Editor's Letter 35 on bribery, Chinese mistresses and draconian NY co-ops - Spear's Magazine

Editor’s Letter 35 on bribery, Chinese mistresses and draconian NY co-ops

Cheat? Us? Never! We’re as honest as the day is long (especially if that day is spent lazing on a beach delighting in winter sun). We know that you’re that honest too. But not everyone is — sometimes wealth managers sell you a product that primarily benefits the company, not you, or an art adviser will erase ‘school of’ from before the name of an Old Master.

That’s why we’ve run a tricksy thread through this issue, focusing on cheating in all its manifestations. Forewarned and all that.



Our legal columnist, Martyn Gowar, examines the offence of cheating the Revenue, which is a useful tool for HMRC as it carries a maximum sentence of life imprisonment. Moreover, there doesn’t even need to be an act for them to use it — forgetting to do something can have you in chokey too.

Fair dealing is also absent in Alex Matchett’s account of what the Bribery Act 2010 means for wealth managers: no more nuggets of gold covered in caviar for clients — business has to be won fair and square(ish).
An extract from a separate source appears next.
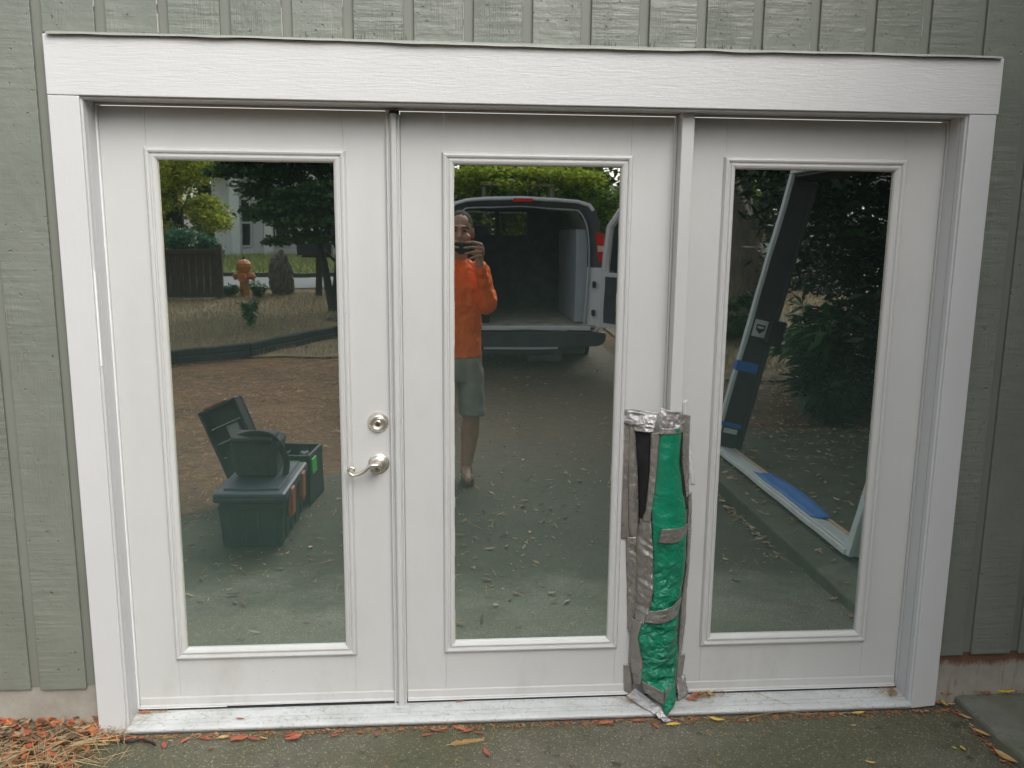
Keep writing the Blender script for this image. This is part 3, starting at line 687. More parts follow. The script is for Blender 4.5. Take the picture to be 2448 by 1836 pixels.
# tape along the left, upper two layers
strip('tape_strip', [(1.748, -.0025, .994), (1.752, -.0025, .7), (1.754, -.0025, .582)], [(1.770, -.006, .998), (1.776, -.006, .7), (1.782, -.006, .582)], 60, 6, 'tape', tp, .001, .0015, 30, 1, seed=6)
strip('tape_strip', [(1.766, -.005, .998), (1.768, -.006, .8), (1.776, -.006, .62), (1.790, -.006, .560)], [(1.786, -.008, .998), (1.802, -.010, .814), (1.812, -.010, .64), (1.812, -.008, .560)], 60, 8, 'tape', tp, .007, .003, 26, .6, seed=8)
strip('tape_strip', [(1.830, -.052, .966), (1.831, -.052, .84), (1.824, -.045, .70), (1.815, -.03, .655)], [(1.858, -.064, .975), (1.850, -.066, .81), (1.840, -.066, .71), (1.836, -.06, .66)], 50, 8, 'tape', tp, .003, .005, 22, .8, seed=10)
strip('tape_strip', [(1.770, -.0045, .592), (1.772, -.0045, .532), (1.780, -.0045, .40), (1.787, -.0045, .250), (1.796, -.0045, .236), (1.794, -.0045, .118)], [(1.812, -.008, .592), (1.812, -.010, .532), (1.815, -.012, .40), (1.812, -.014, .330), (1.806, -.014, .26), (1.812, -.012, .12)], 90, 10, 'tape', tp, .006, .006, 18, .5, seed=12)
strip('tape_strip', [(1.812, -.010, .660), (1.800, -.010, .56), (1.806, -.012, .42), (1.806, -.014, .330), (1.805, -.02, .29)], [(1.840, -.062, .665), (1.853, -.069, .53), (1.856, -.069, .432), (1.849, -.069, .354), (1.826, -.066, .30)], 90, 14, 'tape', tp, .004, .012, 15, .45, seed=14, jag=.002)
strip('tape_strip', [(1.790, -.010, .30), (1.796, -.010, .236), (1.797, -.012, .118), (1.812, -.02, .05)], [(1.824, -.062, .305), (1.809, -.062, .245), (1.820, -.062, .199), (1.832, -.062, .149), (1.828, -.062, .075)], 60, 12, 'tape', tp, .004, .008, 17, .5, seed=16)
strip('tape_strip', [(1.777, -.003, .114), (1.779, -.003, .06), (1.780, -.003, .012)], [(1.806, -.006, .118), (1.808, -.008, .06), (1.814, -.014, .008)], 20, 8, 'tape', tp, .002, .003, 25, .6, seed=18)
# top bands
def band(pts4, mat, bulge, wr, seed, nx=36, nz=20, name='tape_strip'):
    a, b, c, d = [Vector(p) for p in pts4]      # TL TR BR BL
    bm = nb(); rows = []
    for i in range(nz + 1):
        t = i / nz; l_ = a.lerp(d, t); r_ = b.lerp(c, t); row = []
        for j in range(nx + 1):
            u = j / nx; p = l_.lerp(r_, u); s = math.sin(PI * u)
            q1 = Vector((p.x * 30 + seed, seed, p.z * 26)); f = .6 * noise.noise(q1) + .8 * (.5 - abs(noise.noise(Vector((p.x * 28 + p.z * 30, seed, p.z * 55 - p.x * 12))))) + .4 * (.5 - abs(noise.noise(Vector((p.x * 60 - p.z * 40, seed, p.z * 70)))))
            p.y -= bulge * s + wr * f * (.4 + .6 * s)
            if i in (0, nz): p.z += .0018 * noise.noise(Vector((p.x * 60, seed, 0)))
            row.append(bm.verts.new(p))
        rows.append(row)
    for r, s in zip(rows, rows[1:]):
        for j in range(nx): bm.faces.new((r[j], s[j], s[j + 1], r[j + 1]))
    bmesh.ops.recalc_face_normals(bm, faces=bm.faces)
    if sum(f.normal.y for f in bm.faces) > 0: bmesh.ops.reverse_faces(bm, faces=bm.faces)
    o = bm_obj(name, bm, mat, tp, True); md = o.modifiers.new('thickness', 'SOLIDIFY'); md.thickness = .001; md.offset = -1
    return o
band([(1.739, -.0035, 1.042), (1.862, -.030, 1.031), (1.842, -.046, .974), (1.733, -.0035, .995)], 'tape_bright', .004, .009, 3)
band([(1.778, -.012, 1.005), (1.850, -.045, 1.015), (1.838, -.055, .970), (1.782, -.018, .966)], 'tape_bright', .002, .010, 5)
band([(1.857, -.064, 1.053), (1.924, -.064, 1.039), (1.937, -.064, .972), (1.852, -.072, .966)], 'tape_bright', .006, .010, 9)
band([(1.856, -.074, .988), (1.936, -.060, .988), (1.937, -.062, .970), (1.854, -.076, .966)], 'tape', .016, .002, 10, nz=6)
band([(1.922, -.045, 1.034), (1.976, -.0035, 1.014), (1.976, -.0035, .952), (1.935, -.040, .980)], 'tape', .004, .007, 21)
strip('tape_strip', [(1.938, -.040, 1.0), (1.944, -.034, .87), (1.957, -.034, .759), (1.965, -.034, .73)], [(1.975, -.003, .995), (1.977, -.003, .87), (1.983, -.003, .76), (1.985, -.003, .738)], 50, 8, 'tape', tp, .002, .003, 20, .7, seed=24)
strip('glitter_cloth', [(1.932, -.060, .97), (1.933, -.060, .864), (1.948, -.055, .759), (1.960, -.05, .70)], [(1.944, -.036, .97), (1.946, -.036, .864), (1.963, -.036, .759), (1.972, -.036, .70)], 40, 4, 'black_fabric', tp, .002, .003, 40, .7, seed=25)
strip('tape_strip', [(1.980, -.006, .745), (1.977, -.028, .60), (1.978, -.03, .47), (1.968, -.03, .38), (1.966, -.03, .285), (1.963, -.03, .152)], [(1.994, -.003, .745), (1.998, -.003, .615), (1.997, -.003, .466), (1.992, -.003, .372), (1.994, -.003, .285), (1.984, -.003, .152)], 90, 8, 'tape', tp, .003, .004, 20, .6, seed=26, jag=.002)
strip('tape_strip', [(1.966, -.02, .150), (1.962, -.03, .09), (1.958, -.04, .05)], [(1.998, -.003, .148), (1.992, -.003, .074), (1.988, -.003, .05)], 20, 6, 'tape', tp, .002, .003, 20, .6, seed=28)
strip('tape_strip', [(1.962, -.03, .075), (1.962, -.04, .04), (1.965, -.05, .002)], [(2.000, -.003, .070), (2.008, -.003, .03), (2.014, -.012, .004)], 20, 8, 'tape_bright', tp, .003, .010, 22, .8, seed=29)
# cross patches on the tarp
band([(1.867, -.108, .652), (1.972, -.046, .648), (1.968, -.046, .592), (1.858, -.104, .604)], 'tape', .022, .004, 31)
band([(1.838, -.088, .353), (1.964, -.046, .386), (1.952, -.050, .320), (1.826, -.084, .312)], 'tape', .036, .004, 33)
band([(1.826, -.078, .092), (1.893, -.122, .074), (1.893, -.126, .026), (1.835, -.090, .056)], 'tape', .002, .003, 35)
band([(1.899, -.122, .074), (1.946, -.070, .084), (1.946, -.080, .045), (1.897, -.126, .030)], 'tape', .002, .003, 37)
# tape tail lying over the threshold down to the driveway
bm = nb(); rows = []
ctr = smoothpts([(1.800, -.028, .020), (1.826, -.060, .012), (1.850, -.085, .004), (1.878, -.108, -.004), (1.893, -.122, -.019), (1.902, -.136, -.027), (1.915, -.140, -.028)], 6)
for i, p in enumerate(ctr):
    wd = .028 if i < 26 else .018
    row = []
    for j in range(11):
        u = j / 10 - .5
        q1 = Vector((i * .35, j * .7, 3)); row.append(bm.verts.new(p + Vector((wd * u * 1.2, wd * u * .2, wd * u * .9 if i < 20 else wd * u * .35)) + Vector((0, -.5, 1)) * (.004 + .005 * noise.noise(q1))))
    rows.append(row)
for r, s in zip(rows, rows[1:]):
    for j in range(10): bm.faces.new((r[j], r[j + 1], s[j + 1], s[j]))
o = bm_obj('tape_strip', bm, 'tape_bright', tp, True); md = o.modifiers.new('thickness', 'SOLIDIFY'); md.thickness = .001
# pale residue where old tape was pulled off the right door
for L, R, sd in (([(1.944, -.0006, 1.060), (1.955, -.0006, .95), (1.990, -.0006, .77)], [(1.966, -.0006, 1.069), (1.975, -.0006, .95), (2.006, -.0006, .77)], 1),):
    strip('tape_residue', L, R, 40, 2, 'residue', tp, 0, 0, thick=.0002, seed=sd, jag=.010)

# ------------------------------------------------------------------ fallen leaves in view (each one a thing)
def leaf_mesh(name, L, Wd, curl, mat, seed):
    rr = random.Random(seed); bm = nb(); n = 9; rows = []
    for i in range(n + 1):
        t = i / n; wdt = Wd * (math.sin(PI * min(1, t ** .85)) ** .8 + .02) * .5
        x = (t - .5) * L; z = curl * (2 * t - 1) ** 2 + .002
        side = .12 * L * (t - .5) ** 2 * (1 if seed % 2 else -1)
        rows.append([bm.verts.new((x, side + wdt * v, z + abs(v) * wdt * (.35 + .15 * rr.random()))) for v in (-1, -.5, 0, .5, 1)])
    for a, b in zip(rows, rows[1:]):
        for j in range(4): bm.faces.new((a[j], b[j], b[j + 1], a[j + 1]))
    tube(bm, [(-L * .5, rows[0][2].co.y, curl + .003), (-L * .62, rows[0][2].co.y + .003, curl + .004)], [.0007, .0005], 4)
    bm.normal_update(); me = bpy.data.meshes.new(name); bm.to_mesh(me); bm.free(); me.materials.append(M[mat])
    for p in me.polygons: p.use_smooth = True
    return me
LM = {c: [leaf_mesh('fallen_leaf', random.uniform(.045, .062), random.uniform(.015, .022), random.uniform(.001, .010), m_, s) for s in range(4)] for c, m_ in (('orange', 'leaf_orange'), ('red', 'leaf_red'), ('yellow', 'leaf_yellow'), ('tan', 'leaf_tan'), ('brown', 'leaf_brown'))}
def leaf(kind, x, y, label, group=None, rz=None, z=None, sc=1.0, tilt=.12):
    o = bpy.data.objects.new('fallen_leaf', random.choice(LM[kind])); link(o)
    o.location = (x, y, (gz(x, y) + .001) if z is None else z); o.scale = (sc, sc, sc)
    o.rotation_euler = (random.uniform(-tilt, tilt), random.uniform(-tilt, tilt), random.uniform(0, 6.28) if rz is None else rz)
    tag(o, label, 'leaf', group)
G1 = 'red and orange leaves along the foot of the threshold'
Lr = 'dry reddish orange leaf lying on the driveway along the foot of the white threshold'
ORD = 'first second third fourth fifth sixth seventh eighth ninth tenth eleventh twelfth thirteenth fourteenth fifteenth sixteenth seventeenth eighteenth nineteenth twentieth'.split() + ['twenty ' + w_ for w_ in 'first second third fourth fifth sixth seventh'.split()]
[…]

We look at gifts further abroad too: Harry Dean examines why mistresses of the Chinese wealthy are driving the luxury boom. You can join him as he meets Ling Ling, mistress to a powerful man, and ponders how quickly lavish infidelity can catch up with adulterers.


Peak time

I had the pleasure of visiting New York in July to witness the construction of 432 Park Avenue, eventually to be the western hemisphere’s tallest residential building, at 1,400ft. As a condominium, it fetches far higher prices than the tonier (as Manhattanites would say) co-ops lining Fifth Avenue. I look at why New York’s poshest buildings are quaking right down to their foundations at the arrival of their new $95 million neighbours.



I’m pleased to welcome our new wine columnist in this issue: Jacob Kenedy, of London’s best Italian restaurant, Bocca di Lupo, in Soho. Returning to our cheating theme, he looks at a case of mistaken identity: the fake wine industry. He has some good advice on how to avoid buying fake wine — and what to do if you do.

Finally, with genuine happiness I welcome three new members of the Spear’s team: Giulia Cambieri joins us as head of the Spear’s Research Unit (the power behind our Indices), Alex Matchett as senior researcher in the unit and Chloë Barrow as staff writer. You’ll be reading (and hearing) lots from them.